Phelan, for his part, has been supported by Rick Perry, the former Republican governor, who has held two events for the speaker in recent weeks.

At one point in the race, online entertainers, posing as supporters of Phelan and claiming to have a transgender child and a fentanyl addiction, knocked on doors in the district, including Phelan’s own house. He was not home at the time, Phelan said, but his wife and four children were.

Separately, a 44-year-old man from Orange County in Phelan’s district was arrested after making threats against Phelan on Facebook. “He talked about what rifle he was going to use and how he was going to do it — I think he said my right temple,” Phelan said.

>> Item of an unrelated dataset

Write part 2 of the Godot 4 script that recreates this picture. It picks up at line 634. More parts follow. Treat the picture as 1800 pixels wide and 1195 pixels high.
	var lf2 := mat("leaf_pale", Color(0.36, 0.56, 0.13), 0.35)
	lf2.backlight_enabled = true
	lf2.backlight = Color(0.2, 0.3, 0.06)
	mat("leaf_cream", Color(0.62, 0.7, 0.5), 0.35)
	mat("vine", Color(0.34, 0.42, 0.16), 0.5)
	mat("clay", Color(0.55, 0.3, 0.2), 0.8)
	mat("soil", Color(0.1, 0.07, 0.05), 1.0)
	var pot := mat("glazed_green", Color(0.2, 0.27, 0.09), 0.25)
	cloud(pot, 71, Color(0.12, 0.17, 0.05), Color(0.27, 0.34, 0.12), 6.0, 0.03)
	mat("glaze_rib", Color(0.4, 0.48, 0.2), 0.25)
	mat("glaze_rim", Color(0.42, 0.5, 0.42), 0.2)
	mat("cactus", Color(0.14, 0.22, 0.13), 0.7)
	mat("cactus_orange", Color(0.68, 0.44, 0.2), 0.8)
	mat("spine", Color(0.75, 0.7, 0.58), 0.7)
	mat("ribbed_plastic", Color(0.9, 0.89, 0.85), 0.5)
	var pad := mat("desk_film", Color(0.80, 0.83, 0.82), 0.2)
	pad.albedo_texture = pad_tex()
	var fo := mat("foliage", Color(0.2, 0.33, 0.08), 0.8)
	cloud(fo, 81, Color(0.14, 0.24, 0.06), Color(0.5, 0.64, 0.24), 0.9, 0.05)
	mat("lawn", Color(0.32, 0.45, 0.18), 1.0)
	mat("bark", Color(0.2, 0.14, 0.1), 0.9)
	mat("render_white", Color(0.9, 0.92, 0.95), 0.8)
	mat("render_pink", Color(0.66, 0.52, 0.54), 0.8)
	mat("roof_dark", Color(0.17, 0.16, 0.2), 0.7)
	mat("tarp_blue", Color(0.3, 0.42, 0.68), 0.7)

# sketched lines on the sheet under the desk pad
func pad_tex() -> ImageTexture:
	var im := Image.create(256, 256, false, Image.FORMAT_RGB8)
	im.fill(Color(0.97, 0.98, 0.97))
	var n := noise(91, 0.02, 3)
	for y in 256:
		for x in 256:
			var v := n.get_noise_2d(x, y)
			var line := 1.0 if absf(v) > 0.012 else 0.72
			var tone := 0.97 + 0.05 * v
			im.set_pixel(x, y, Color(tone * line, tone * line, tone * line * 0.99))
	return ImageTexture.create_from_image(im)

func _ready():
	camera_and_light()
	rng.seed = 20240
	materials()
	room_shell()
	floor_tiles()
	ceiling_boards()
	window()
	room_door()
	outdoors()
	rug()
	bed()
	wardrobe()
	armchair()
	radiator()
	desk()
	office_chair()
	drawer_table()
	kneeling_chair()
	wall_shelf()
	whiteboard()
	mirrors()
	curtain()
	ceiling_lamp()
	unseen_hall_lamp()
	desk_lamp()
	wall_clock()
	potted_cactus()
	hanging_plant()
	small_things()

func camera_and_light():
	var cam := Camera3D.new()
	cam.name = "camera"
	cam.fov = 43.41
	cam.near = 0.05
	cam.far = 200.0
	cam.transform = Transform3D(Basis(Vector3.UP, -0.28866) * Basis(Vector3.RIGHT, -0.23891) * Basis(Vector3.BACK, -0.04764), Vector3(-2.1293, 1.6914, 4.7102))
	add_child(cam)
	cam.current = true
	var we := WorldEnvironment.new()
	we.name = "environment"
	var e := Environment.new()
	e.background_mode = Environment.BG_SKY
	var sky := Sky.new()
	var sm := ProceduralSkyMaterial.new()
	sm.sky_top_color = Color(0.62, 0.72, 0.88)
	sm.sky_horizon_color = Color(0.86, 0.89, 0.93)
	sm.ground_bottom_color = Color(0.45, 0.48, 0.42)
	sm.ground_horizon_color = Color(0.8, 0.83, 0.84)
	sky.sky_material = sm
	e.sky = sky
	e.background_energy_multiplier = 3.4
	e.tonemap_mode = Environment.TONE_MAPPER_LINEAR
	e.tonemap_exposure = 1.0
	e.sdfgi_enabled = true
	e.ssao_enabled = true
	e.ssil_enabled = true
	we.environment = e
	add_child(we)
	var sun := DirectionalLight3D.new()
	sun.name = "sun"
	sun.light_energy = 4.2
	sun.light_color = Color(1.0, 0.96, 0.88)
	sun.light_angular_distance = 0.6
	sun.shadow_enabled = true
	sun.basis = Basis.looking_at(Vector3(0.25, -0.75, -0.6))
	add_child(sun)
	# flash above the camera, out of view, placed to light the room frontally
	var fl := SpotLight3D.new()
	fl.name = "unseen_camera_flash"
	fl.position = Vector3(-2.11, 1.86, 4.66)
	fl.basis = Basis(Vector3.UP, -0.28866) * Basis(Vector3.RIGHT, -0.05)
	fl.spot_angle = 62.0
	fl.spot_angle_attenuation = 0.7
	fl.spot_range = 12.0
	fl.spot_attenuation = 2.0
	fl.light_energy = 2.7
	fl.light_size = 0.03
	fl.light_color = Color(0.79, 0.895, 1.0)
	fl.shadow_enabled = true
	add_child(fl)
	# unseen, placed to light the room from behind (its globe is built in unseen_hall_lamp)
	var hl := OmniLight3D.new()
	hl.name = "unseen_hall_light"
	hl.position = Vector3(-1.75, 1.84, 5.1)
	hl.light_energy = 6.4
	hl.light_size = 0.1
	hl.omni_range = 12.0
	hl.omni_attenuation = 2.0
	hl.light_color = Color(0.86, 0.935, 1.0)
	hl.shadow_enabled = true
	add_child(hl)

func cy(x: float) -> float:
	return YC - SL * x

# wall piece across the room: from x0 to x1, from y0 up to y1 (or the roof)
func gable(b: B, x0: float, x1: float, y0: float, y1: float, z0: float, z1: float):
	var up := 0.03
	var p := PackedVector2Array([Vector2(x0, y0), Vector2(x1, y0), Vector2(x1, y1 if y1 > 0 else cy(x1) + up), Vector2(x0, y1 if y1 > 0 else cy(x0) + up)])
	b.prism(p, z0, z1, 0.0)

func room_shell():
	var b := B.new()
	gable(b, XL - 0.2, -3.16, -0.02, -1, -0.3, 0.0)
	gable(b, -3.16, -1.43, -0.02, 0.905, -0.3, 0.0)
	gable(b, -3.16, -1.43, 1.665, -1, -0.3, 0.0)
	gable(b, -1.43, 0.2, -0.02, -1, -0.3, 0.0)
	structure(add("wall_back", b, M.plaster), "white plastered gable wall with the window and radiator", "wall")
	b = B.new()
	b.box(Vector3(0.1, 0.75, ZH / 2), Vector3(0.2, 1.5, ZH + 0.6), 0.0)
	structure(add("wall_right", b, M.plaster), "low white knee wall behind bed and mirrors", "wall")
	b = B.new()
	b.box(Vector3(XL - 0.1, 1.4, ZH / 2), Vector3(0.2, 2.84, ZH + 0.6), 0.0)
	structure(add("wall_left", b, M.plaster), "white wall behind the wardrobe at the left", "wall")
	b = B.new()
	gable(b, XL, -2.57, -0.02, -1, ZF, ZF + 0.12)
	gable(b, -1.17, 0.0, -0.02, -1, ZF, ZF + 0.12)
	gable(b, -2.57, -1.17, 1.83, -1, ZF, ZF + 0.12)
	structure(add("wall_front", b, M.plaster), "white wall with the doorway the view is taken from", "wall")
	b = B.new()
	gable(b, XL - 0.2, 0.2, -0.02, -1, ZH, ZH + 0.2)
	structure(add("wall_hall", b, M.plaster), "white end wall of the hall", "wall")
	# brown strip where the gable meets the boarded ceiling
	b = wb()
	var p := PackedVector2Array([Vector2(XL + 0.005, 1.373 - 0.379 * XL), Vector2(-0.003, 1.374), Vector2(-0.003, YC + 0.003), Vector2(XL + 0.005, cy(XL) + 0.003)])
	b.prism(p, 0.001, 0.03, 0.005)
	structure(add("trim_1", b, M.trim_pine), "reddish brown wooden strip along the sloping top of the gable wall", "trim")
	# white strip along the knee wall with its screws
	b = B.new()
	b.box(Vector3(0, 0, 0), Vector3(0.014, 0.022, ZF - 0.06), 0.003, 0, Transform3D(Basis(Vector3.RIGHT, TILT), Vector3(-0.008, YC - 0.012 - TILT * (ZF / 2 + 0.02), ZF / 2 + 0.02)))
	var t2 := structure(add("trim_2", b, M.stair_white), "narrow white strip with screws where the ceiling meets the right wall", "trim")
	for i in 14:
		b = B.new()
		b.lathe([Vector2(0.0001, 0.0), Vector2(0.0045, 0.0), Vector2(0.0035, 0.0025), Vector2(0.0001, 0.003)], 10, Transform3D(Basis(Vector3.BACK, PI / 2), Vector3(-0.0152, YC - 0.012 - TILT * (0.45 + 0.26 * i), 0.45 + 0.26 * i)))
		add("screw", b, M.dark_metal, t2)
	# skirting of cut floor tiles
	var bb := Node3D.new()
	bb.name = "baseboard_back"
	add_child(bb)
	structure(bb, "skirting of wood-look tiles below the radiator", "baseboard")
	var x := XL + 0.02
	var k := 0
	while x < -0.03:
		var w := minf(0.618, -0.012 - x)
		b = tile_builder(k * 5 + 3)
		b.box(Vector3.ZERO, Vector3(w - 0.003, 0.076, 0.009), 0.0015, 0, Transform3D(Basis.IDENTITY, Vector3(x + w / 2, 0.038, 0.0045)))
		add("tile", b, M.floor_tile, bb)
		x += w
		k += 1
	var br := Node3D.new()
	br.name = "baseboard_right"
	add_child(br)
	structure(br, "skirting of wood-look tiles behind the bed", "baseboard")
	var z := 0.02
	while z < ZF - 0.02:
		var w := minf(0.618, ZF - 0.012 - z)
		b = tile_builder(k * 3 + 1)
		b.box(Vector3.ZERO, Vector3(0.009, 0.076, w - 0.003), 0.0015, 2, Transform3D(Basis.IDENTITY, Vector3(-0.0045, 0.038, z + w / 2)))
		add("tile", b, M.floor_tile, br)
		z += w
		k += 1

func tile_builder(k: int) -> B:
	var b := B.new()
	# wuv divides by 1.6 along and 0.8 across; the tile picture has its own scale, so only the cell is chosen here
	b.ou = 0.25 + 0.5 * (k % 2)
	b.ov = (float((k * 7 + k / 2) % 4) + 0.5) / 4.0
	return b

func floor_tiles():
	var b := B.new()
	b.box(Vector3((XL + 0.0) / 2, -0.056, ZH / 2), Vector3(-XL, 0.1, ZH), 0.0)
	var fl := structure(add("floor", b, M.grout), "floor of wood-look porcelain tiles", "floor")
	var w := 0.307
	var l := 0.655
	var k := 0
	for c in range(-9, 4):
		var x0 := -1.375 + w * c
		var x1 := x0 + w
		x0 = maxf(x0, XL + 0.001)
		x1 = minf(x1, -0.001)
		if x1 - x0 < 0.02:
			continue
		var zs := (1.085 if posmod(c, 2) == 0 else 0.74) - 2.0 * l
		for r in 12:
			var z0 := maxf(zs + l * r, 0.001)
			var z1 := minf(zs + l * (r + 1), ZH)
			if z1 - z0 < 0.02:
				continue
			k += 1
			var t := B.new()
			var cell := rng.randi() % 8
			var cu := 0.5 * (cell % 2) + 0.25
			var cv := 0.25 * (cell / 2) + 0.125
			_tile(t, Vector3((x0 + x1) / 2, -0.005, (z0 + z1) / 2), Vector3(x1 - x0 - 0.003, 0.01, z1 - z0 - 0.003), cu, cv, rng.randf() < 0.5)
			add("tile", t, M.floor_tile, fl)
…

A recent poll from the Texas Politics Project, a program at the University of Texas, showed Phelan’s statewide approval had risen slightly from December, but remained below 30%.

“Phelan has been in there a while, maybe it’s time for some new blood,” Pat Jinks, a resident of Vidor, said after voting for Covey at the early voting center there. Her husband, Brett, said he voted for Phelan.

Another voter, Tony Wilcoxson, the mayor of the nearby town of Rose City, emerged and shook hands with Phelan. He said he had voted for the speaker because of the aid Phelan had secured for the area after Hurricane Harvey. “I’m as conservative Republican as they come, anti-abortion, pro-gun, all that good stuff, but at the end of the day you’ve got to take care of people,” he said.

Turnout for early voting in the primary elections in Texas has been light in most places, and Republican voters who came to cast ballots in Vidor appeared torn and eager to put the contest behind them.

“I wasn’t unsatisfied” with Phelan, said Randy Jarrell, who nonetheless said he voted for Covey. He said the Trump endorsement had an impact on him and his wife, who also backed the challenger. Both were tired of the flyers in their mailboxes and the barrage of attack ads on television.

“I’ll be glad when it’s over,” he said.